On Sunday, October 3rd, 2021 at 7:54 AM, Jack via Gnupg-users 
<gnupg-users@gnupg.org> wrote:

> The key was created many years ago with gpg
> version 1 and was definitely created without a passphrase.

One of many problems with having no password protection for a key is there is 
nothing to stop someone who has access to your PC from creating a password for 
it.

> I do not have secring.gpg or pubring.gpg, but
> gpg -k and gpg -K both show my main key.

Secret keys are now stored in the /.gnupg/private-keys-v1.d folder with a 
filename that is the key's keygrip with a .key suffix.

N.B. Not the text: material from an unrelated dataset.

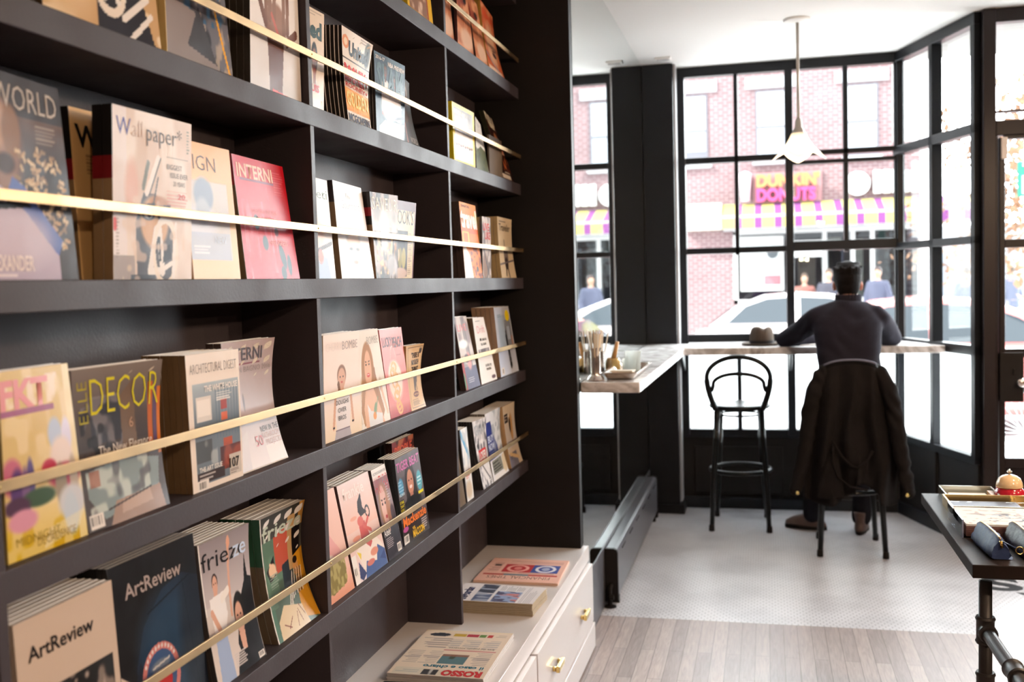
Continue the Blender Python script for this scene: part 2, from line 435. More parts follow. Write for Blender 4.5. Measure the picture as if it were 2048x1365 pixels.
# corner pillar
pl = thing('corner_pillar', (-0.66, 6.86, 0), kind='structure'); pl.name = 'trim_1'; ORG['trim_1'] = Vector((-0.66, 6.86, 0))
B(XM + 0.001, -0.565, 6.82, YW - 0.001, 0.001, ZC - 0.003).build('shaft', M_frame, pl, bevel=0.004)
B(XM + 0.001, -0.535, 6.79, YW - 0.06, 0.001, 0.06).build('plinth', M_frame, pl, bevel=0.004)
B(-0.564, -0.552, 6.86, 6.98, 0.07, ZC - 0.003).build('sunlit_side_strip', mat('sunlit_side_grey', (0.42, 0.41, 0.42), 0.4, nscale=4, namp=0.05), pl, label='pale grey strip')  # pale strip paints sunlight on the pillar's right side

# ---- window_1: the big steel window at the end of the room
def rail(x0, x1, z0, z1, yc=YW, d=0.05): return B(x0, x1, yc - d, yc + 0.02, z0, z1)
w1 = thing('window_1', (0.15, YW, 0), kind='structure')
x0, x1 = -0.56, 0.849
rail(x0, x1, 2.885, 2.948).build('head_rail', M_frame, w1, bevel=0.004)
rail(x0, -0.505, 0.50, 2.885, d=0.07).build('jamb', M_frame, w1, bevel=0.004)
rail(0.822, 0.862, 0.50, 2.885, d=0.07).build('corner_post', M_frame, w1, bevel=0.004)
rail(0.137, 0.187, 0.50, 2.885, d=0.075).build('centre_post', M_frame, w1, bevel=0.004)
for a, b in ((-0.187, -0.160), (0.500, 0.530)):
    rail(a, b, 1.70, 2.885).build('mullion', M_frame, w1, bevel=0.003)
rail(-0.187, -0.160, 0.53, 1.06).build('mullion', M_frame, w1, bevel=0.003)
for z in (2.312, 1.712):
    rail(-0.505, 0.137, z, z + 0.040).build('transom', M_frame, w1, bevel=0.003)
rail(0.187, 0.822, 2.330, 2.362, d=0.05).build('transom', M_frame, w1, bevel=0.003)
rail(0.187, 0.822, 2.272, 2.296, d=0.06).build('sash_top_rail', M_frame, w1, bevel=0.003)
rail(0.187, 0.822, 1.712, 1.775, d=0.06).build('sash_bottom_rail', M_frame, w1, bevel=0.003)
rail(x0, x1, 1.055, 1.175, d=0.05).build('sill_rail', M_frame, w1, bevel=0.003)
rail(x0, x1, 0.48, 0.535).build('lower_rail', M_frame, w1, bevel=0.003)
B(x0, x1, YW - 0.03, YW + 0.03, 0.0, 0.48).build('lower_panel', M_blackwall, w1)
for a, b in ((-0.50, 0.12), (0.20, 0.81)):
    B(a + 0.02, b - 0.02, YW - 0.045, YW - 0.03, 0.10, 0.42).build('raised_panel', M_blackwall, w1, bevel=0.006)
B(x0, x1, YW - 0.055, YW - 0.02, 0.0, 0.075).build('kick_rail', M_frame, w1, bevel=0.003)
for (a, b) in ((-0.505, -0.187), (-0.160, 0.137), (0.187, 0.500), (0.530, 0.822)):
    for (c, d) in ((2.352, 2.885), (1.752, 2.312)):
        B(a, b, YW - 0.004, YW + 0.001, c if (c < 2 or a < 0.15) else 2.362, d).build('pane', M_glass, w1)
for a, b in ((-0.505, 0.137), (0.187, 0.822)):
    B(a, b, YW - 0.004, YW + 0.001, 1.175, 1.712).build('pane', M_glass, w1)
for a, b in ((-0.505, -0.187), (-0.160, 0.137), (0.187, 0.822)):
    B(a, b, YW - 0.004, YW + 0.001, 0.535, 1.055).build('frosted_pane', M_film, w1, label='white frosted pane')

# ---- window_2: the angled side of the bay
w2 = thing('window_2', (CA.x, CA.y, 0), kind='structure')
dv = (CB - CA); LN = dv.length; dv.normalize(); nv = Vector((-dv.y, dv.x, 0)) * -1   # towards the room
def AM():
    m = Matrix.Identity(4)
    for i in range(3): m[i][0] = dv[i]; m[i][1] = -nv[i]; m[i][2] = (0, 0, 1)[i]; m[i][3] = CA[i]
    return m
A = AM()
def ab(s0, s1, z0, z1, d=0.05, o=0.015): return MB().box(s0, s1, -d, o, z0, z1, A)
if (A @ Vector((0.5, -1, 0)) - Vector((0, 5, 0))).length > (A @ Vector((0.5, 1, 0)) - Vector((0, 5, 0))).length:
    nv = -nv; A = AM()
mid = 0.50
ab(0.0, LN, 2.885, 2.948).build('head_rail', M_frame, w2, bevel=0.004)
ab(0.010, 0.035, 0.50, 2.885).build('jamb', M_frame, w2, bevel=0.003)
ab(mid - 0.022, mid + 0.022, 0.50, 2.885).build('mullion', M_frame, w2, bevel=0.003)
ab(LN - 0.045, LN, 0.50, 2.885).build('jamb', M_frame, w2, bevel=0.003)
for z, h in ((2.300, 0.055), (1.700, 0.045), (1.085, 0.055), (0.480, 0.045)):
    ab(0.0, LN, z, z + h).build('transom', M_frame, w2, bevel=0.003)
ab(0.0, LN, 0.0, 0.48, d=0.03).build('lower_panel', M_blackwall, w2)
ab(mid - 0.04, mid + 0.04, 0.0, 0.48, d=0.045).build('panel_stile', M_blackwall, w2, bevel=0.004)
ab(0.0, LN, 0.0, 0.08, d=0.05).build('kick_rail', M_frame, w2, bevel=0.003)
for a, b in ((0.035, mid - 0.022), (mid + 0.022, LN - 0.045)):
    for c, d in ((2.355, 2.885), (1.745, 2.300), (1.140, 1.700)):
        ab(a, b, c, d, 0.004, 0.001).build('pane', M_glass, w2)
    ab(a, b, 0.525, 1.085, 0.004, 0.001).build('frosted_pane', M_film, w2, label='white frosted pane')

# ---- door_1 and the glazing beside it
d1 = thing('door_1', (1.3, YD, 0), kind='structure')
M_fw = M_framewarm
def db(x0, x1, z0, z1, d=0.05, o=0.02): return B(x0, x1, YD - d, YD + o, z0, z1)
db(1.150, 1.215, 0.0, 2.948, d=0.06).build('door_post', M_fw, d1, bevel=0.005)
db(1.215, 2.30, 2.875, 2.948).build('head_rail', M_fw, d1, bevel=0.004)
db(1.215, 2.30, 2.275, 2.355).build('door_head', M_fw, d1, bevel=0.004)
db(1.215, 1.228, 0.0, 2.275, d=0.035).build('door_stop', M_fw, d1, bevel=0.003)
db(1.232, 1.262, 0.02, 2.265, d=0.045).build('door_stile', M_fw, d1, bevel=0.004)
db(2.06, 2.12, 0.0, 2.275, d=0.05).build('door_post', M_fw, d1, bevel=0.004)
for z, h in ((1.672, 0.045), (1.078, 0.045), (0.47, 0.055), (2.255, 0.02)):
    db(1.262, 2.30, z, z + h, d=0.04).build('door_rail', M_fw, d1, bevel=0.003)
db(1.262, 2.30, 0.02, 0.47, d=0.02).build('kick_panel', M_fw, d1)
for x in (2.255,):
    db(x, x + 0.045, 0.0, 2.875).build('mullion', M_fw, d1, bevel=0.003)
db(1.215, 1.70, 2.40, 2.41, d=0.03).build('mullion_trim', M_fw, d1)
for c, d in ((2.355, 2.875), (1.717, 2.255), (1.123, 1.672), (0.525, 1.078)):
    db(1.262, 2.30, c, d, 0.004, 0.001).build('pane', M_glass, d1)
db(1.232, 1.352, 0.835, 1.105, d=0.06).build('lock_case', M_blackwall, d1, bevel=0.004)
lk = MB().lathe([(0.006, 0), (0.006, 0.02), (0.012, 0.03), (0.0225, 0.035), (0.024, 0.045), (0.018, 0.055), (0.001, 0.057)], (0, 0, 0), 20, axis='y')
lk.v = [(x + 1.330, YD - 0.06 - y, z + 0.945) for x, y, z in lk.v]
lk.build('door_knob', M_steel, d1, smooth=True)
tl = B(1.298, 1.306, YD - 0.074, YD - 0.06, 0.985, 1.015).build('thumb_turn', M_blackwall, d1)
db(1.237, 1.268, 2.145, 2.262, d=0.075, o=-0.045).build('door_contact', mat('cream_plastic', (0.62, 0.56, 0.53), 0.5, nscale=5, namp=0.03), d1, bevel=0.004, label='cream plastic contact')

st(B(2.302, XR, YD, YD + 0.1, 0, ZC).build('wall_far', M_wallp))
# exterior soffit over the recessed entrance
M_soffit = mat('weathered_soffit', (0.33, 0.32, 0.31), 0.9, nscale=4, namp=0.25, stretch=(1, 6, 1))
st(MB().prism([(0.90, YW + 0.07), (1.20, YD + 0.07), (XR, YD + 0.07), (XR, YW + 0.12), (0.90, YW + 0.12)], ZC - 0.03, ZC + 0.07, 'z').build('trim_2', M_soffit))

# ================================================================== magazine shelving
SH = [2.356, 1.961, 1.573, 1.187, 0.805]
XF = -0.982
bk = thing('magazine_shelving', (-1.08, 1.4, 0.43), 'black built-in magazine shelving with brass retaining rails along the side wall', 'shelving')
B(-1.200, -1.172, -1.0, 4.235, 0.432, ZC - 0.004).build('back_panel', M_black, bk)
for z in SH + [2.745]:
    B(-1.172, XF, -1.0, 4.205, z - 0.045, z).build('shelf', M_black, bk, bevel=0.0015)
for y in (0.125, 1.135, 2.163, 3.200):
    B(-1.172, -0.9835, y - 0.008, y + 0.012, 0.432, ZC - 0.004).build('divider', M_black, bk, bevel=0.001)
B(-1.172, XM + 0.001, 4.205, 4.258, 0.432, ZC - 0.004).build('end_panel', M_blackwall, bk, bevel=0.0015)
for z in SH + [2.745]:
    r = B(-0.9815, -0.9775, -1.0, 4.204, z + 0.1055, z + 0.1215).build('rail', M_brass, bk, bevel=0.0008, label='brass retaining rail')
    sc = MB()
    for y in (0.127, 1.137, 2.165, 3.202, 4.19):
        sc.lathe([(0.0022, 0), (0.0018, 0.0012), (0.0001, 0.0014)], (-0.9775, y, z + 0.1135), 8, axis='x')
    sc.build('screw', M_gold, r, smooth=True)

# ---- drawer cabinets below
wt = B(-1.198, -0.741, -1.0, 4.262, 0.368, 0.4315).build('cabinet_worktop', M_white, bevel=0.002, label='long white worktop over the drawers carrying stacked newspapers', cat='worktop')
def cabinet(y0, y1, lab):
    c = thing('drawer_cabinet', (-0.95, (y0 + y1) / 2, 0), lab, 'cabinet', )
    B(-1.198, -0.748, y0, y1, 0.0, 0.3675).build('body', M_white, c, bevel=0.001)
    B(-0.7478, -0.7470, y0 + 0.004, y1 - 0.004, 0.012, 0.3665).build('drawer_shadow_gap', M_gap, c)
    for (a, b, x) in ((0.118, 0.3625, -0.722), (0.010, 0.112, -0.716)):
        d = B(-0.7465, x, y0 + 0.006, y1 - 0.006, a, b).build('drawer', M_white, c, bevel=0.0015)
        if a > 0.1:
            for yy in (y0 + 0.27, y1 - 0.27):
                h = MB()
                h.box(x, x + 0.012, yy - 0.045, yy - 0.033, 0.222, 0.238).box(x, x + 0.012, yy + 0.033, yy + 0.045, 0.222, 0.238)
                h.box(x + 0.012, x + 0.026, yy - 0.048, yy + 0.048, 0.219, 0.241)
                h.build('handle', M_gold, d, bevel=0.003, label='polished brass handle')
    return c
cabinet(3.150, 4.240, 'white two-drawer cabinet with brass handles at the far end under the shelving')
cabinet(2.055, 3.145, 'nearer white drawer cabinet below the newspaper stack, next to the far one')
cabinet(0.96, 2.05, 'white drawer cabinet nearest the viewer below the black shelving')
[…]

To know which key each keygrip belongs to, use:
$ gpg --with-keygrip -K.

You can get some more information about the key's protection by viewing the 
keygrip file with the xxd command:
$ xxd ~/.gnupg/private-keys-v1.d/KEYGRIP.key
(obviously replace "KEYGRIP" with the actual keygrip).
The rightmost column will display text, with the part at the end of the file 
being the time password protection was added to the key.

> because pinentry does not accept a blank passphrase, and it still
> prompts for one even if it doesn't actually need it.

That prompt is a sure sign that the key is now protected with a password.